Bukan tidak banyak pula alumni dari fakultas Dakwah justru menjadi musisi, sebutlah Wali Band.
Mungkin juga ada para dai yang kini menjadi Youtuber seperti ustaz Abdul Somad, Adi Hidayat. Atau juga da`i yang menjadi bisnismen seperti Yusuf Mansur.
Atau kuliah di fakultas teknik, malah sukses di dunia politik seperti Akbar Tanjung, dan lainnya banyak lagi lah….
Memang menurut Antonio Safi`i, bahwa Nabi Muhammad mengajarkan setiap kita dapat saja memiliki profesi apapun selagi itu untuk mengabdi kepada Allah. Semua profesi telah diteladankan oleh Nabi Muhammad SAW.
Tetangga; kalau begitu kita besok syukuran lagi, ternyata anakku kuliah, dan jangan lupa Pak Marmuj datang ya pak ke rumah.
Pak Marmuj; hem…. yang itu saya setuju pak. ..hahahaha.
Hemmm.
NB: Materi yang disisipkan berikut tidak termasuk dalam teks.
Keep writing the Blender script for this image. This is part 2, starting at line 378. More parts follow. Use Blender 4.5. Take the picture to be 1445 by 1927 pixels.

Memanglah Pak Marmuj memberi solusi untuk anak negeri.
Tiga hal hikmah yang dapat kita ambil dari cerita ini adalah:
Pertama; kuliah adalah belajar sampai tingkat perguruan tinggi, seorang mahasiswa yang lulus tes masuk kuliah, itu berarti telah disiapkan ia dapat menyelesaikan studi dalam waktu empat tahun. Kesiapan itu termasuk dalam hal belajar, kesiapan kesehatan, dan menghadapi berbagai masalah atau tantangan.
Kedua; orang tua yang akan menguliahkan anak, telah mempersiapkan diri untuk melepas anak agar ia memiliki dunia yang lain, yakni dunia akademis, penuh dengan dialektika apakah rasional, atau realisme. Jadi persoalan dukungan pembiayaan, adalah bagian kecil dari persiapan yang dilakukan orang tua.
Ketiga; hidup di zaman sekarang perkuliahan begitu mudah didapatkan, banyak pilihan, apakah itu sesuai dengan keinginan atau harapan. Dunia masa depan membutuhkan anak kita, maka persiapkan dengan kuliah di jurusan apapun itu yang pasti empat tahun kuliah dia akan menemukan sendiri di mana ia harus bekerja. Dan dari sana profesi akan menghampiri bersama kesuksesan pribadi.
Ketujuh kita setuju berkolaborasi mengeksplorasi sejarah, lewat kisah kita bercari ibrah.
Catatan; kisah ini diinspirasi dari berbagai sumber.